There are only two or three grades for that cotton, Watson says, and 90 percent is grade B. “Once it’s bought and blended together, the perception of the mills is that it’s all alike. While we think in terms of bales, the rest of the world thinks in terms of tons. They get frustrated when they get cotton from the United States and color is all over the place, and length varies widely. We work hard to educate the international community on the U.S. cotton production system.”

Chinese mills have used more U.S. cotton in recent years than American mills, Watson says, “and they complain bitterly about the quality of the cotton we deliver.” Although Chinese cotton tends to have a higher length uniformity index, he says, their hand-picked cotton has more contaminants than U.S. machine-picked, “so we have a big advantage there. The No. 1 controllable issue for American cotton is contamination — Wal-Mart bags, bird nests, tie-downs, etc.”

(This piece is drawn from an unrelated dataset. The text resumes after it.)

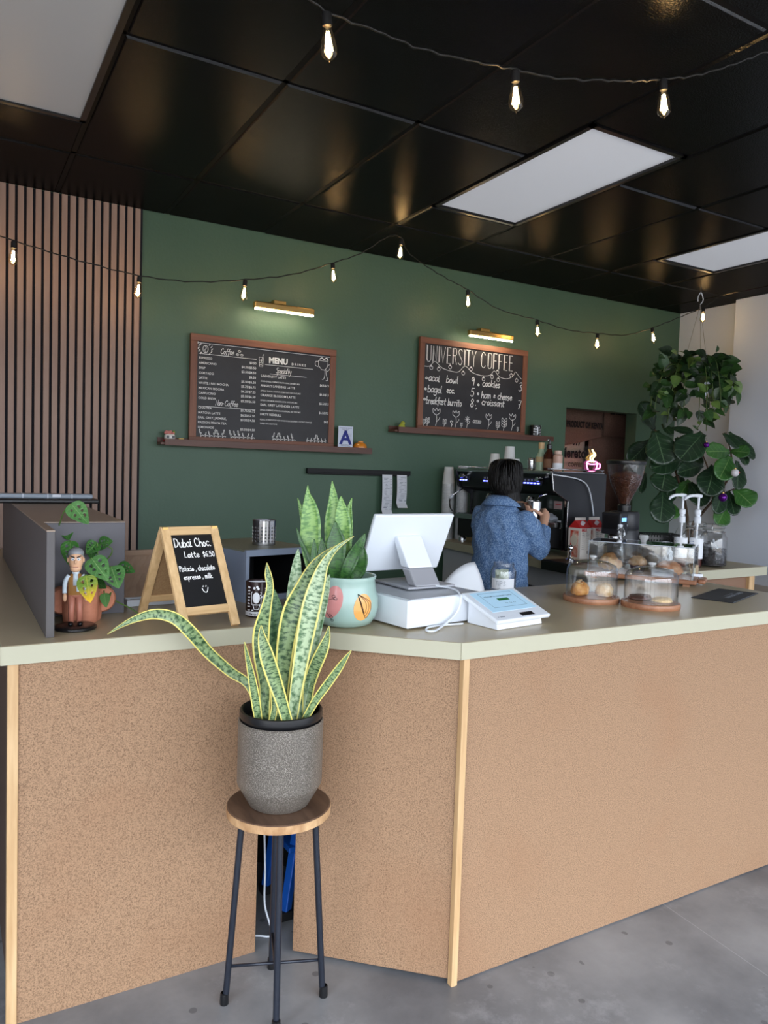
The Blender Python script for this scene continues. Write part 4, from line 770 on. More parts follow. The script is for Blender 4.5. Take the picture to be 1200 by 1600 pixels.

U.S. cotton is not part of a global supply chain, Watson says. “When American mills used 11.5 million bales of our cotton, shipping logistics were pretty simple. Now, cotton has to be at the port at a specific time for loading, or it may miss its window.”

With soaring energy prices, transportation costs have skyrocketed. “It seems every time we turn around, there’s a $400 to $600 increase for the typical 40-foot shipping container. It costs 1 cent per pound to ship cotton from Mumbai, India, to China; it costs 7 cents per pound to ship from California to China. That’s a 6-cents per pound disadvantage for American cotton in shipping cost alone.”

While the perception of cotton is as a fiber product, Watson notes that demand is increasing for cottonseed and byproducts, including gin trash, which help add to cotton’s total value. “It’s not just about fiber any more. Is it possible we’ll one day grow cotton for its seed rather than fiber?

“Our continuing challenge is to find ways to turn problems into opportunities.”